With this, Byrd displays an inadequate grasp of the law regarding police use of force. The landmark U.S. Supreme Court case on point is Graham v. Connor (1989), which held that any force used by police must be judged by a standard of “objective reasonableness.” Byrd’s judgment at the time he fired was that if he failed to do so, the mob would overrun the House Chamber and do harm to the people inside. But note that the reasonableness test in Graham demands that an officer using deadly force must have a reasonable belief the suspect “poses an immediate threat to the safety of the officers or others.”

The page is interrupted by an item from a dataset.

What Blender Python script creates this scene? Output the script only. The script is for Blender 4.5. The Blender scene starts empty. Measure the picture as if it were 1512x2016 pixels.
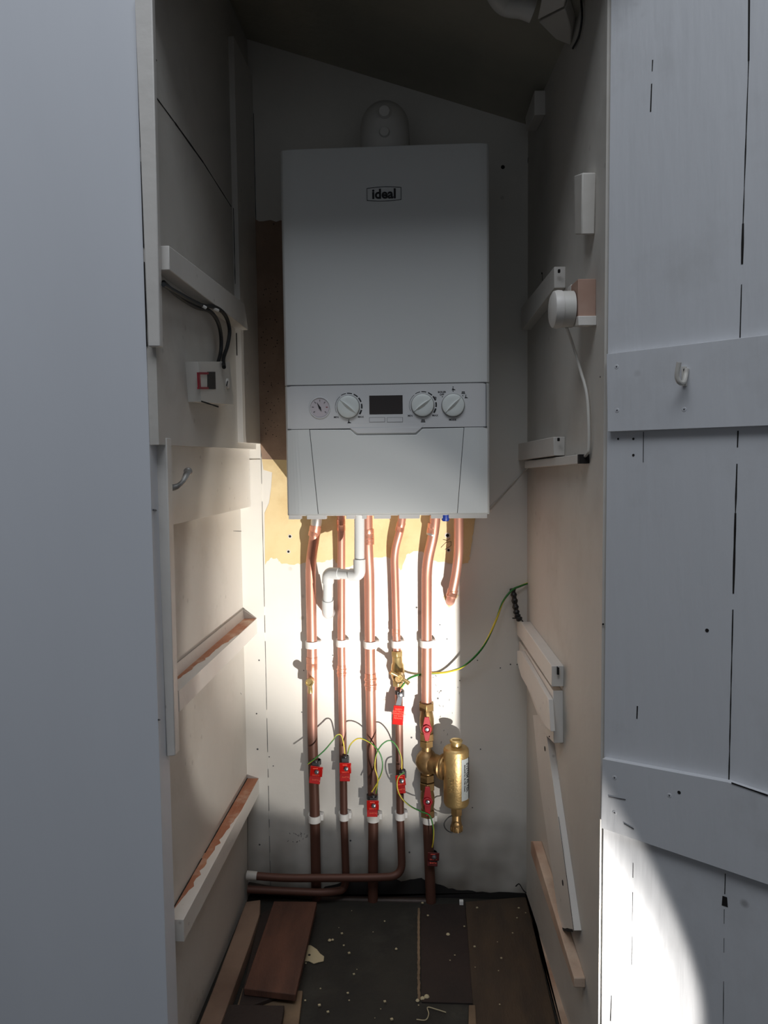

By his own admission, there were avenues of escape available to those in the House Chamber, avenues Byrd himself guided them through after shooting Babbitt. What’s more, there was one other person visible in the Speaker’s Lobby at the time Byrd shot Babbitt, and that man was at least fifty feet away from the doors where the rioters had gathered. How did the unarmed Babbitt pose an immediate threat to this man, to anyone in the House Chamber, or to Byrd himself? Yes, Byrd’s intentions were good, but as Chief Justice Rehnquist wrote for the majority in Graham, “An officer’s evil intentions will not make a Fourth Amendment violation out of an objectively reasonable use of force; nor will an officer’s good intentions make an objectively unreasonable use of force constitutional.”


In the NBC interview, Byrd presented himself as conscientious and well-meaning, but most police officers can readily recognize him for what he is: a long-serving middle manager of modest abilities, one who should be nowhere near any situation requiring split-second, life-and-death decisions. It was a bad shooting, and no amount of spin can make it otherwise. Babbitt’s family will prevail in their civil suit, as they should.